How The Election Will Affect The Economy: A Summary Of Brad Reifler’s Election Insight

Brad Reifler, also known as Bradley Reifler is a man many people think of as a success, he is currently the Founder and Chief Executive of Forefront Capital and has had that position since 2009. Before this he was also the Founder, Chairman, and CEO of his own company, Pali Capital beginning in 1995. There he worked as CEO for nearly 13 years.

In 1982 is when Brad Reifler’s career took off, he has just founded the Reifler Trading Corporation as his first business which would eventually end up being sold to Refco in 2000, he then went on to become the CEO of Pali Capital. It was when working here that he drove the company to success as the company was eventually making $200+ million dollar profits and grew to having over 200 employees. The company even expanded out of America and into the United Kingdom and then even into Australia.

This month, Braid Reifler wrote an article on The Huffington Post titled “How The Presidential Race Could Shape The Economy’s Future”. This article looks at the key differences in each of this year’s presidential candidate’s plans that will affect the economy.

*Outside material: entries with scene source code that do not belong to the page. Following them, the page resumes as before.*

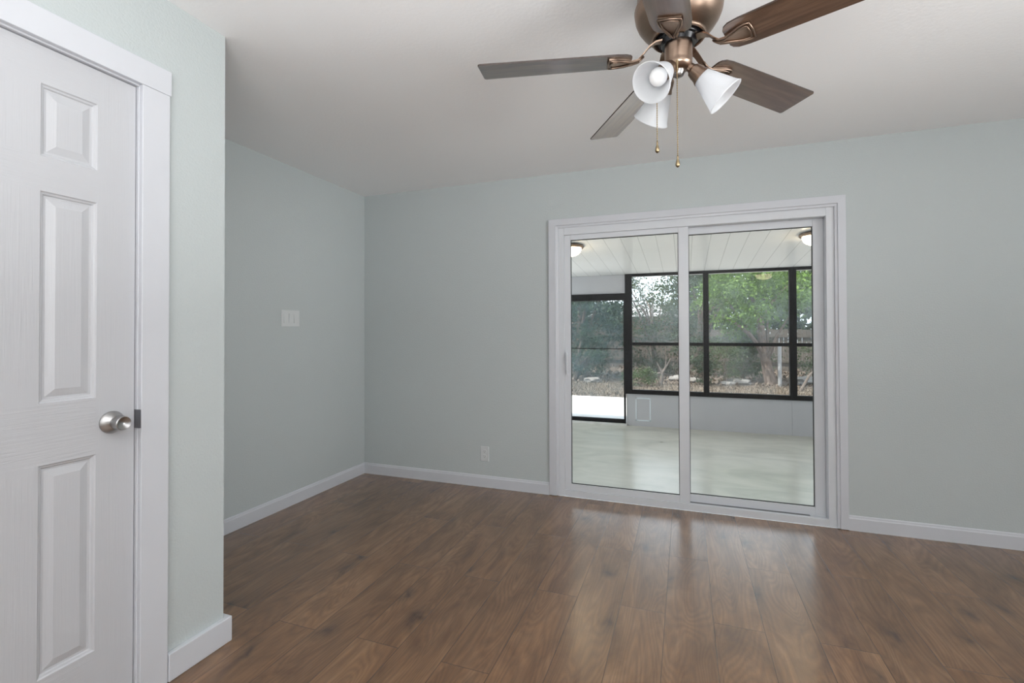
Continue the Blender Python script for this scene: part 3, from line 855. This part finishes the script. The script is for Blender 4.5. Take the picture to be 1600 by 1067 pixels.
def leaves(centers, size, elong=2.0, droop=0.3):
    """folded rhombic leaves around the given points."""
    n = len(centers)
    d = rng.normal(size=(n, 3)); d[:, 2] -= droop * 2; d /= np.linalg.norm(d, axis=1)[:, None]
    s = rng.normal(size=(n, 3)); s -= d * (s * d).sum(1)[:, None]; s /= np.linalg.norm(s, axis=1)[:, None]
    nn = np.cross(d, s)
    L = (size * rng.uniform(0.6, 1.3, n))[:, None]; w = L / elong
    a = centers; b = centers + d * L * 0.5 + s * w * 0.5 + nn * w * 0.12
    c = centers + d * L; e = centers + d * L * 0.5 - s * w * 0.5 + nn * w * 0.12
    V = np.stack([a, b, c, e], 1).reshape(-1, 3)
    Fc = [(4 * i, 4 * i + 1, 4 * i + 2, 4 * i + 3) for i in range(n)]
    return V, Fc


def crown_points(c, r, n, clumps, spread, hollow=0.35):
    u = rng.normal(size=(clumps, 3)); u /= np.linalg.norm(u, axis=1)[:, None]
    rad = rng.uniform(hollow, 1.0, clumps)[:, None] ** 0.6
    cl = np.array(c) + u * rad * np.array(r)
    k_ = rng.integers(0, clumps, n)
    p_ = cl[k_] + rng.normal(size=(n, 3)) * spread * np.array([1, 1, 0.6])
    return p_[p_[:, 2] > GZ + 0.02]


def tree(name, label, cat, base, crown, r, n, mat, leaf=0.10, clumps=60, spread=0.22, trunk_r=0.07, group='trees and shrubs in the yard', bark='bark', lean=(0, 0), elong=2.2):
    t = empty(name, (base[0], base[1], GZ), label, cat, group)
    bm = bmesh.new()
    b0 = Vector((base[0], base[1], GZ - 0.02)); c0 = Vector(crown)
    pts = [b0 + (c0 - b0) * f_ + Vector((random.uniform(-1, 1) * 0.05 * (f_ > 0), random.uniform(-1, 1) * 0.05 * (f_ > 0), 0)) for f_ in (0, 0.2, 0.45, 0.7, 1.0)]
    tube(bm, pts, [trunk_r * 1.25, trunk_r, trunk_r * 0.85, trunk_r * 0.65, trunk_r * 0.35], 10)
    for q in range(9):
        f_ = random.uniform(0.25, 0.95); s0 = b0 + (c0 - b0) * f_
        an = random.uniform(0, 2 * PI); rr = random.uniform(0.5, 0.95)
        e0 = c0 + Vector((math.cos(an) * r[0] * rr, math.sin(an) * r[1] * rr, random.uniform(-0.7, 0.8) * r[2]))
        if e0.z < GZ + 0.1: e0.z = GZ + 0.1
        mid = s0.lerp(e0, 0.5) + Vector((0, 0, 0.12 * r[2]))
        tube(bm, [s0, mid, e0], [trunk_r * 0.45, trunk_r * 0.28, trunk_r * 0.08], 6)
    obj('trunk', bm, M[bark], t)
    V, Fc = leaves(crown_points(crown, r, n, clumps, spread), leaf, elong)
    mesh_obj('foliage', V, Fc, M[mat], t)
    return t


TR = [
    ('leafy_tree', 'dark green tree seen through the screen door at left', 'tree', (-3.3, 15.2), (-3.1, 15.2, 2.25), (1.9, 1.4, 2.1), 12500, 'leaf_dark', 0.11, 90, 0.20, 0.13),
    ('leafy_tree', 'thin tree with sky showing through, left of the middle door stile', 'tree', (-1.0, 17.0), (-1.1, 17.0, 2.3), (1.45, 1.2, 1.35), 4200, 'leaf_mid', 0.10, 46, 0.19, 0.07),
    ('leafy_tree', 'large bright green tree behind the widest patio window', 'tree', (2.15, 14.2), (1.75, 14.4, 2.15), (1.35, 1.2, 1.15), 9500, 'leaf_bright', 0.11, 80, 0.18, 0.13),
    ('leafy_tree', 'green tree crown at the right edge of the glass door', 'tree', (4.3, 16.5), (4.2, 16.4, 2.7), (1.4, 1.2, 1.1), 5500, 'leaf_mid', 0.11, 55, 0.2, 0.10),
    ('leafy_tree', 'darker tree right of the middle door stile, behind the narrow pane', 'tree', (0.45, 16.5), (0.45, 16.4, 2.1), (0.95, 1.0, 1.5), 4500, 'leaf_dark', 0.10, 46, 0.18, 0.08),
    ('leafy_tree', 'tall pale tree far behind, above the fence at left', 'tree', (-5.9, 22.0), (-5.9, 22.0, 3.2), (2.6, 1.6, 2.6), 9000, 'leaf_mid', 0.24, 90, 0.4, 0.12),
    ('leafy_tree', 'tall tree far behind, above the fence at the middle', 'tree', (2.6, 22.5), (2.6, 22.5, 3.2), (3.3, 1.6, 2.7), 13000, 'leaf_mid', 0.24, 120, 0.4, 0.14),
    ('leafy_tree', 'tall tree far behind, above the fence at right', 'tree', (8.2, 22.0), (8.2, 22.0, 3.3), (2.6, 1.6, 2.6), 9000, 'leaf_mid', 0.24, 90, 0.4, 0.13),
]
for a in TR: tree(*a)
SH = [
    ('leafy_shrub', 'dense dark shrub at the foot of the tree behind the screen door', 'shrub', (-2.75, 13.9), (-2.75, 13.9, 0.55), (0.62, 0.5, 0.75), 3200, 'leaf_dark', 0.07, 40, 0.12, 0.03),
    ('leafy_shrub', 'slim upright green shrub just right of the middle door stile', 'shrub', (0.42, 13.6), (0.42, 13.6, 0.55), (0.26, 0.26, 0.75), 1900, 'leaf_dark', 0.07, 28, 0.09, 0.025),
    ('leafy_shrub', 'low green plant in front of the dead branches', 'shrub', (-1.15, 12.9), (-1.15, 12.9, 0.02), (0.42, 0.3, 0.26), 900, 'leaf_mid', 0.07, 20, 0.09, 0.018),
    ('leafy_shrub', 'round green shrub under the large bright green tree', 'shrub', (1.55, 15.2), (1.55, 15.2, 0.65), (0.75, 0.5, 0.8), 4000, 'leaf_mid', 0.08, 36, 0.12, 0.03),
    ('leafy_shrub', 'scraggly shrub at left foot of the large bright tree', 'shrub', (0.98, 13.9), (0.98, 13.9, 0.45), (0.42, 0.4, 0.7), 1600, 'leaf_mid', 0.06, 30, 0.13, 0.022),
    ('leafy_shrub', 'greyish shrub behind the dead branches, left window', 'shrub', (-0.75, 15.6), (-0.75, 15.6, 0.5), (1.0, 0.5, 0.75), 2800, 'leaf_dark', 0.08, 40, 0.14, 0.03),
    ('leafy_shrub', 'brownish green shrub by the fence at the right edge', 'shrub', (3.9, 16.0), (3.9, 16.0, 0.5), (0.9, 0.5, 0.7), 1800, 'leaf_mid', 0.08, 34, 0.16, 0.03),
]
for a in SH: tree(*a)

# dead wood
def deadwood(name, label, cat, paths):
    bm = bmesh.new()
    for pts, r0 in paths: tube(bm, pts, [r0 * (1 - 0.7 * i / (len(pts) - 1)) for i in range(len(pts))], 7)
    o = obj(name, bm, M['dead']); return tag(o, label, cat, 'dead wood in the yard')


deadwood('dead_branch', 'bleached forked dead trunk leaning at far left of the screen door', 'branch',
         [([(-3.05, 13.8, GZ), (-2.9, 13.85, 0.25), (-2.72, 13.9, 0.72)], 0.10), ([(-2.95, 13.82, 0.1), (-2.98, 13.85, 0.5), (-2.88, 13.9, 0.95)], 0.07), ([(-2.9, 13.85, 0.25), (-2.62, 13.8, 0.55)], 0.05)])
deadwood('dead_branch', 'grey forked dead branch standing in the left patio window', 'branch',
         [([(-0.62, 13.3, GZ), (-0.58, 13.3, 0.12), (-0.36, 13.35, 0.5)], 0.05), ([(-0.58, 13.3, 0.12), (-0.72, 13.3, 0.42)], 0.03), ([(-0.5, 13.32, 0.26), (-0.46, 13.3, 0.6)], 0.02), ([(-1.2, 13.35, GZ + 0.25), (-0.6, 13.3, GZ + 0.32), (-0.3, 13.4, GZ + 0.24)], 0.035)])
deadwood('dead_branch', 'dark bare branch slanting across the right patio window', 'branch',
         [([(2.55, 12.9, GZ), (2.75, 12.95, 0.18), (3.1, 13.0, 0.55), (3.35, 13.0, 0.72)], 0.035), ([(2.8, 12.95, 0.22), (2.98, 13.0, 0.25), (3.2, 13.0, 0.2)], 0.02)])
# stones and rubble
for i, (x, y, s_, lab) in enumerate(((1.35, 14.0, 0.20, 'long pale stone under the large bright green tree'), (1.05, 13.7, 0.13, 'small pale stone left of the long pale stone'), (-2.45, 13.4, 0.17, 'pale stone at the foot of the dark shrub by the screen door'), (3.0, 14.6, 0.24, 'big pale stone behind the slanting bare branch'), (0.2, 14.2, 0.16, 'pale stone beside the slim upright shrub'), (-0.2, 14.5, 0.18, 'pale stone behind the grey forked branch'))):
    bm = bmesh.new(); bmesh.ops.create_icosphere(bm, subdivisions=2, radius=s_)
    for v_ in bm.verts:
        f_ = 1 + 0.25 * math.sin(v_.co.x * 31 + i) * math.cos(v_.co.y * 27 + 2 * i)
        v_.co = Vector((v_.co.x * 1.5 * f_ + x, v_.co.y * f_ + y, v_.co.z * 0.55 * f_ + GZ + s_ * 0.35))
    tag(obj('garden_stone', bm, M['rock']), lab, 'stone', 'stones in the yard')
bm = bmesh.new()
lathe(bm, [(0, 0), (0, 0.045), (1.05, 0.045), (1.05, 0.0)], (2.29, 13.9, GZ), (0, 0, 1), 16)
tag(obj('pipe_post', bm, M['pvc']), 'upright white pipe beside the trunk of the large bright tree', 'pipe')
# dry grass strip and litter
n = 16000
P0 = np.stack([rng.uniform(-7, 7, n), rng.uniform(10.4, 13.6, n), np.full(n, GZ)], 1)
h = rng.uniform(0.03, 0.10, n); ang = rng.uniform(0, 2 * PI, n); lean = rng.normal(size=(n, 2)) * 0.04
wv = np.stack([np.cos(ang), np.sin(ang), np.zeros(n)], 1) * 0.008
V = np.stack([P0 - wv, P0 + wv, P0 + np.concatenate([lean, h[:, None]], 1)], 1).reshape(-1, 3)
tag(mesh_obj('dry_grass', V, [(3 * i, 3 * i + 1, 3 * i + 2) for i in range(n)], M['straw']), 'strip of dry straw coloured grass beyond the white concrete', 'grass', kind='stuff')
struct('grass_bed', boxes(((-12, 10.4, GZ - 0.1), (12, 13.5, GZ + 0.004))), M['straw'])
n = 5000
P0 = np.stack([rng.uniform(-7, 7, n), rng.uniform(13.3, 19, n), rng.uniform(GZ + 0.005, GZ + 0.05, n)], 1)
V, Fc = leaves(P0, 0.11, 1.6, 0.0)
V[:, 2] = np.maximum(V[:, 2], GZ + 0.003)
tag(mesh_obj('leaf_litter', V, Fc, M['leaf_dry']), 'pale fallen leaves scattered over the dirt under the trees', 'leaf litter', kind='stuff')
# fence and the neighbour's house
fe = empty('board_fence', (0, 19.2, GZ), 'weathered grey board fence far behind the trees', 'fence')
bm = bmesh.new()
x = -9.0
while x < 9.0:
    box(bm, (x, 19.2, GZ), (x + 0.135, 19.22, 1.28 + random.uniform(-0.02, 0.02))); x += 0.143
obj('board_panel', bm, M['fence'], fe)
obj('rail', boxes(((-9, 19.16, 0.1), (9, 19.2, 0.19))), M['fence'], fe)
obj('rail', boxes(((-9, 19.16, 1.0), (9, 19.2, 1.09))), M['fence'], fe)
ho = empty('neighbour_house', (-1.5, 27, GZ), 'peach house with a pale roof, glimpsed through the thin tree', 'house')
obj('house_wall', boxes(((-5.5, 26, GZ), (1.5, 31, 2.05))), M['stucco'], ho)
bm = bmesh.new()
pr = [(25.5, 2.0), (28.5, 2.75), (31.5, 2.0)]
A = [bm.verts.new((-6, y, z)) for y, z in pr]; Bq = [bm.verts.new((2, y, z)) for y, z in pr]
for i in range(3): bm.faces.new([A[i], A[(i + 1) % 3], Bq[(i + 1) % 3], Bq[i]])
bm.faces.new(A[::-1]); bm.faces.new(Bq); bmesh.ops.recalc_face_normals(bm, faces=bm.faces)
obj('roof', bm, M['roof'], ho)
obj('house_window', boxes(((-1.9, 25.98, 0.9), (-1.2, 26.01, 1.75))), M['winglass'], ho)
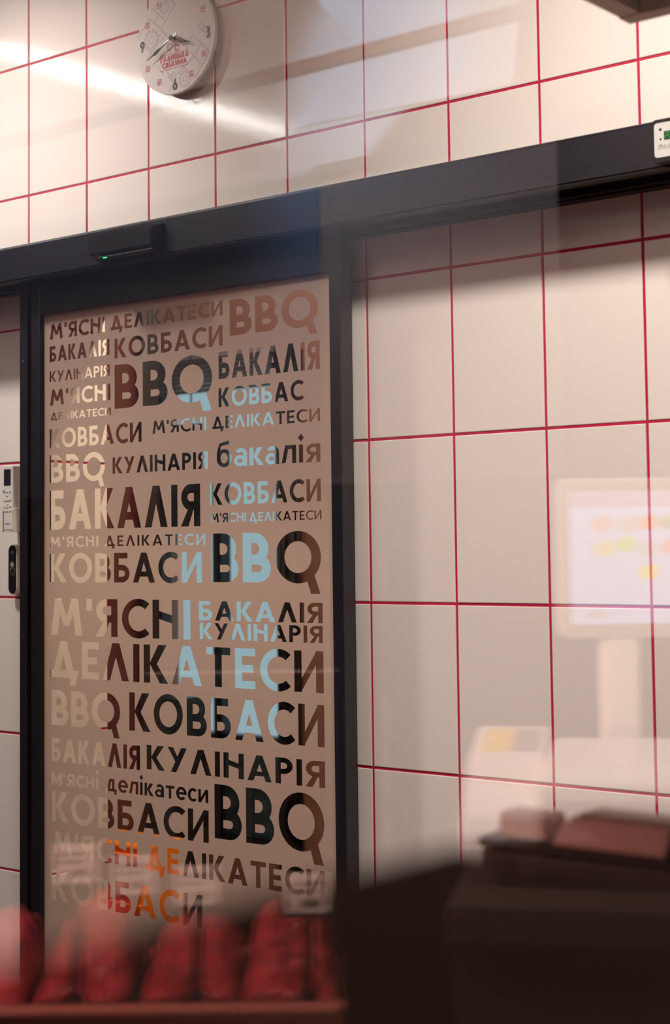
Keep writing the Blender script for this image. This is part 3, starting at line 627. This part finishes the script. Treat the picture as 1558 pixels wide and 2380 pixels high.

Brad begins the article by comparing the two candidate’s views on the current tax codes. Both have said they will be making changes to it if elected. Hillary’s plan is mostly going to affect people earning at least $1 million a year. Her plan will make changes to how capital gains taxes are calculated. Brad then goes on to compare her plans to Trump’s. Trump plans to change the tax brackets already in place and condensing them into just a few income levels.

Next Brad talks about how small businesses will be affected this election. He states that neither candidate has spoken much about this topic except on Trump’s website where he briefly speaks about it. On the other hand Clinton has referenced how she plans to solve some of the problems that small businesses are dealing with but hasn’t talked about it in detail much. Both candidates have agreed that they will make child care tax breaks and provide more subsidies for child care costs that have recently been greatly increasing.

Finally, Brad makes the comparison on how Trump and Clinton plan to handle estate taxes. Trumps is against the estate tax and wants to end it completely while wanting to increase the amount of capital gains taxes. Meanwhile, Clinton plans to significantly lower the minimum required for estate taxes while also increasing the maximum percent gained from the tax.

Brad Reifler concludes the article by explaining that although some aspects of the economy will not majorly change such as social security there are still some areas that will be greatly affected depending on our choice this November.